**Problem requirements**
Output the material below unchanged, apart from leaving out the pictures.

● ● ● ● ●

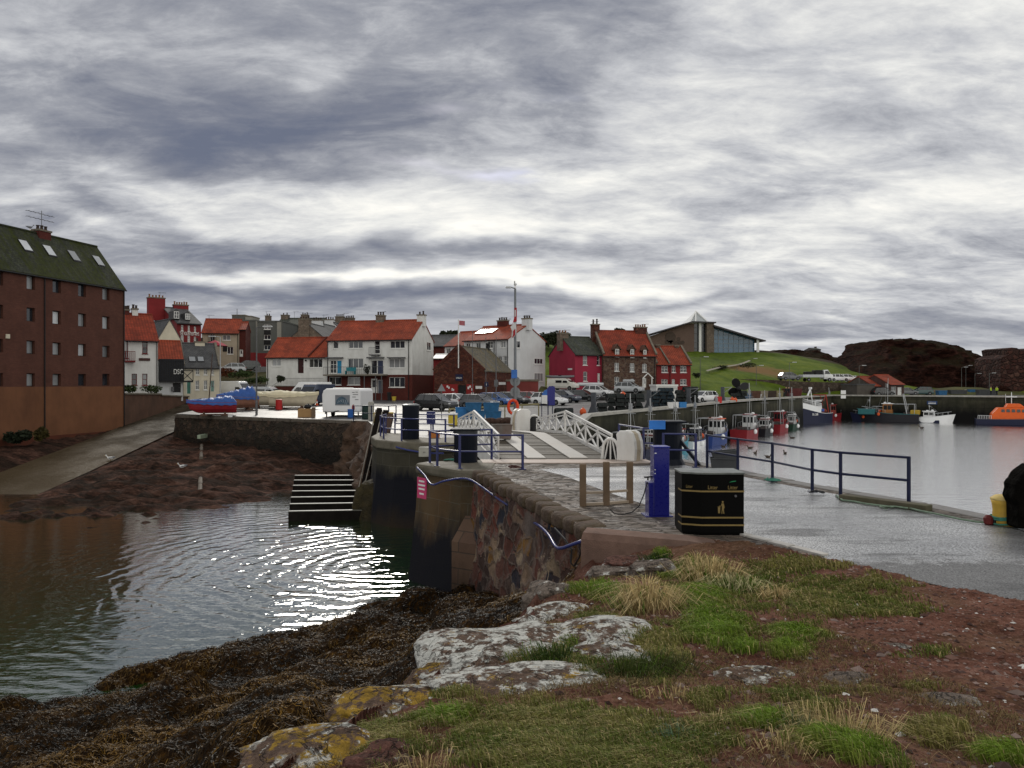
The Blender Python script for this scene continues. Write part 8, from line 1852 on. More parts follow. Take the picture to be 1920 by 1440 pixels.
rock('small brown stone beside the dry grass tuft',1295,1163,9.0,30,20,LGY,20,.8,.1,.2)
rock('long flat red stone in the gravel path',1505,1232,6.9,60,12,LB,21,.6,.4,.3)
rock('pale flat stone in the gravel near the path turn',1680,1212,7.0,52,10,LGY,22,.6,.4,.3)
WEEDROCK=EARTH
wk=[o for o in COL.objects if o.name=='weedy_rock']
MOSSY=pm('weedy_rock',(.030,.022,.007),.8,.6,2.,.9,7,dirt=(.008,.006,.003),damt=.7,bd=.12)
bo=W(705,985,39);r_=rock('x',706,972,39,78,90,MOSSY,31,.8,.1,.1);r_.parent=wk[0];r_.location=Vector((bo.x,bo.y,-3.6))-wk[0].location
for k in('label','category'):
    del r_[k]
# grass blades
ys,ts,HH,DD,gm,ind=HGRID
def sample(wt,n,rg):
    p=wt.ravel()/wt.sum();k=rg.choice(p.size,n,p=p);iy,ix=np.unravel_index(k,wt.shape)
    fy=np.clip(iy+rg.uniform(-.5,.5,n),0,len(ys)-1.001);fx=np.clip(ix+rg.uniform(-.5,.5,n),0,len(ts)-1.001)
    y=np.interp(fy,np.arange(len(ys)),ys);t=np.interp(fx,np.arange(len(ts)),ts)
    i0=fy.astype(int);j0=fx.astype(int);u=fy-i0;v=fx-j0
    z=(HH[i0,j0]*(1-u)+HH[i0+1,j0]*u)*(1-v)+(HH[i0,j0+1]*(1-u)+HH[i0+1,j0+1]*u)*v
    return t*y,y,z,iy,ix
def blades(name,x,y,z,h,w,bend,ang,cols,mat,base_n=None,kind='stuff',parent=None):
    n=len(x);dx,dy=np.cos(ang),np.sin(ang);sx,sy=-dy,dx
    wa=np.random.default_rng(5).uniform(0,6.28,n);ax,ay=np.cos(wa)*w/2,np.sin(wa)*w/2
    P=np.zeros((n,5,3))
    P[:,0]=np.stack([x-ax,y-ay,z-.012],1);P[:,1]=np.stack([x+ax,y+ay,z-.012],1)
    mx,my,mz=x+dx*bend*h*.35,y+dy*bend*h*.35,z+h*.6*np.sqrt(np.clip(1-(bend*.5)**2,.1,1))
    P[:,2]=np.stack([mx-ax*.75,my-ay*.75,mz],1);P[:,3]=np.stack([mx+ax*.75,my+ay*.75,mz],1)
    tz=z+h*np.clip(1-bend*.75,.18,1)
    P[:,4]=np.stack([x+dx*bend*h,y+dy*bend*h,tz],1)
    b=np.arange(n)*5;Fc=np.stack([np.stack([b,b+1,b+3],1),np.stack([b,b+3,b+2],1),np.stack([b+2,b+3,b+4],1)],1).reshape(-1,3)
    ca=np.ones((n,5,4));ca[:,:,:3]=cols[:,None,:]
    return npmesh(name,P.reshape(-1,3),Fc,mat,parent,False,{'tint':ca.reshape(-1,4)},kind)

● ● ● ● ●

**Output of the exercise**
The Blender Python script for this scene continues. Write part 8, from line 1852 on. More parts follow. Take the picture to be 1920 by 1440 pixels.
rock('small brown stone beside the dry grass tuft',1295,1163,9.0,30,20,LGY,20,.8,.1,.2)
rock('long flat red stone in the gravel path',1505,1232,6.9,60,12,LB,21,.6,.4,.3)
rock('pale flat stone in the gravel near the path turn',1680,1212,7.0,52,10,LGY,22,.6,.4,.3)
WEEDROCK=EARTH
wk=[o for o in COL.objects if o.name=='weedy_rock']
MOSSY=pm('weedy_rock',(.030,.022,.007),.8,.6,2.,.9,7,dirt=(.008,.006,.003),damt=.7,bd=.12)
bo=W(705,985,39);r_=rock('x',706,972,39,78,90,MOSSY,31,.8,.1,.1);r_.parent=wk[0];r_.location=Vector((bo.x,bo.y,-3.6))-wk[0].location
for k in('label','category'):
    del r_[k]
# grass blades
ys,ts,HH,DD,gm,ind=HGRID
def sample(wt,n,rg):
    p=wt.ravel()/wt.sum();k=rg.choice(p.size,n,p=p);iy,ix=np.unravel_index(k,wt.shape)
    fy=np.clip(iy+rg.uniform(-.5,.5,n),0,len(ys)-1.001);fx=np.clip(ix+rg.uniform(-.5,.5,n),0,len(ts)-1.001)
    y=np.interp(fy,np.arange(len(ys)),ys);t=np.interp(fx,np.arange(len(ts)),ts)
    i0=fy.astype(int);j0=fx.astype(int);u=fy-i0;v=fx-j0
    z=(HH[i0,j0]*(1-u)+HH[i0+1,j0]*u)*(1-v)+(HH[i0,j0+1]*(1-u)+HH[i0+1,j0+1]*u)*v
    return t*y,y,z,iy,ix
def blades(name,x,y,z,h,w,bend,ang,cols,mat,base_n=None,kind='stuff',parent=None):
    n=len(x);dx,dy=np.cos(ang),np.sin(ang);sx,sy=-dy,dx
    wa=np.random.default_rng(5).uniform(0,6.28,n);ax,ay=np.cos(wa)*w/2,np.sin(wa)*w/2
    P=np.zeros((n,5,3))
    P[:,0]=np.stack([x-ax,y-ay,z-.012],1);P[:,1]=np.stack([x+ax,y+ay,z-.012],1)
    mx,my,mz=x+dx*bend*h*.35,y+dy*bend*h*.35,z+h*.6*np.sqrt(np.clip(1-(bend*.5)**2,.1,1))
    P[:,2]=np.stack([mx-ax*.75,my-ay*.75,mz],1);P[:,3]=np.stack([mx+ax*.75,my+ay*.75,mz],1)
    tz=z+h*np.clip(1-bend*.75,.18,1)
    P[:,4]=np.stack([x+dx*bend*h,y+dy*bend*h,tz],1)
    b=np.arange(n)*5;Fc=np.stack([np.stack([b,b+1,b+3],1),np.stack([b,b+3,b+2],1),np.stack([b+2,b+3,b+4],1)],1).reshape(-1,3)
    ca=np.ones((n,5,4));ca[:,:,:3]=cols[:,None,:]
    return npmesh(name,P.reshape(-1,3),Fc,mat,parent,False,{'tint':ca.reshape(-1,4)},kind)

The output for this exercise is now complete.